The right direction for consumer protection

A tough new head of enforcement, civil actions for market manipulation, and “no-win no-fee” will all help improve consumer protection, says Simon Gleeson. Simon Gleeson is head of financial regulation at Richards Butler.

Most financial services businesses say money spent on regulating themselves is com pletely wasted. However, ask them about the need to regulate their competitors and the response is generally: “No one would dream of dealing with that bunch without someone to keep them firmly in line” – evidence that financial regulation can make a positive contribution to the development of the financial markets.

Whether the FSA can supply the right regulatory product at the right price is the primary issue. Its success or failure will determine the future of the City as an international financial centre.

The two major challenges facing the FSA are the apparently antithetical aims of improving consumer protection while enhancing the standing of the City as a business-oriented regulatory environment. On both these fronts the proposals look good.

There are three components of consumer protection. First, the formal complaints procedure – possibly the least important. More important is the emphasis the regulator places upon detection of breaches of the rules by regulated firms, and the severity of the sanctions to be imposed.

In this context, two points are immediately noticeable. One is that Philip Thorpe, the former head of IMRO, has been put in charge of enforcement. The general impression among compliance officers is that IMRO had become the most aggressive of the regulators. The second is that the new regulator has asked for the decriminalisation of market manipulation, and (by implication) of insider dealing, a step which is long overdue. It will enable the FSA to bring proceedings in the civil courts, with their lower standard of proof, increasing the regulators' chances of success. It is not hard to deduce from this that the intention is to enhance significantly both the efficiency and the impact of the new unified enforcement team.

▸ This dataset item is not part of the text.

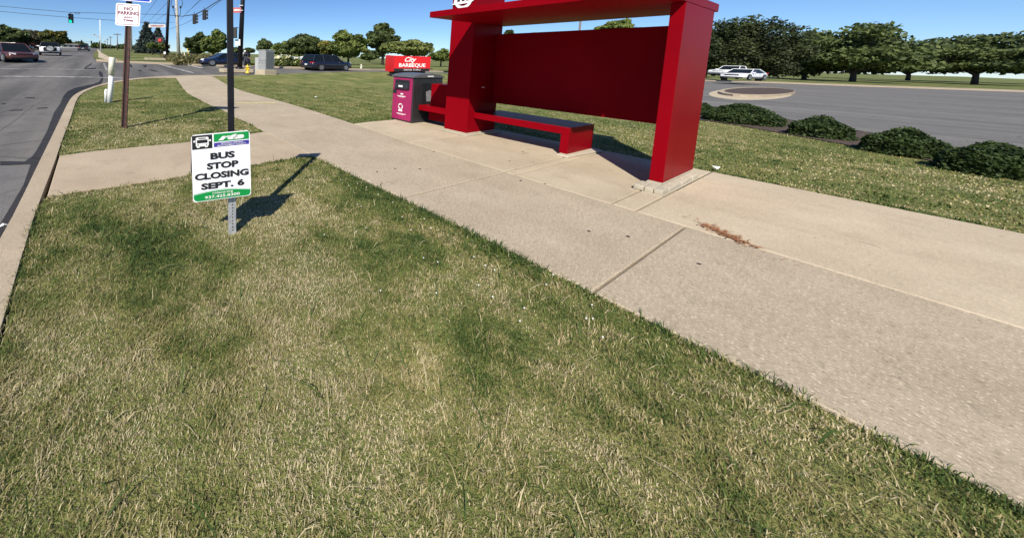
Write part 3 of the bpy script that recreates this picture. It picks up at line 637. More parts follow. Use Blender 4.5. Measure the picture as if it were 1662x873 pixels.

The third and most important component of consumer protection, however, is the availability of private remedies outside the aegis of the FSA. The infrastructure for this is already in place in the form of s.62 of the Financial Services Act 1986, and the advent of the no-win no-fee system lays the groundwork for the victims of financial malpractice to help themselves more vigorously than ever before.

Take the pensions mis-selling saga for example. Two or three substantial class-action suits conducted by plaintiff lawyers on a contingency fee basis would have had a more invigorating effect upon the selling companies than the pressure to which they have been subjected so far.

Whether this would have been more productive of justice may be allowed to remain an open question. However, it seems undeniable that the development of a securities plaintiff bar in the UK would be a positive development in terms of consumer rights and consumer protection.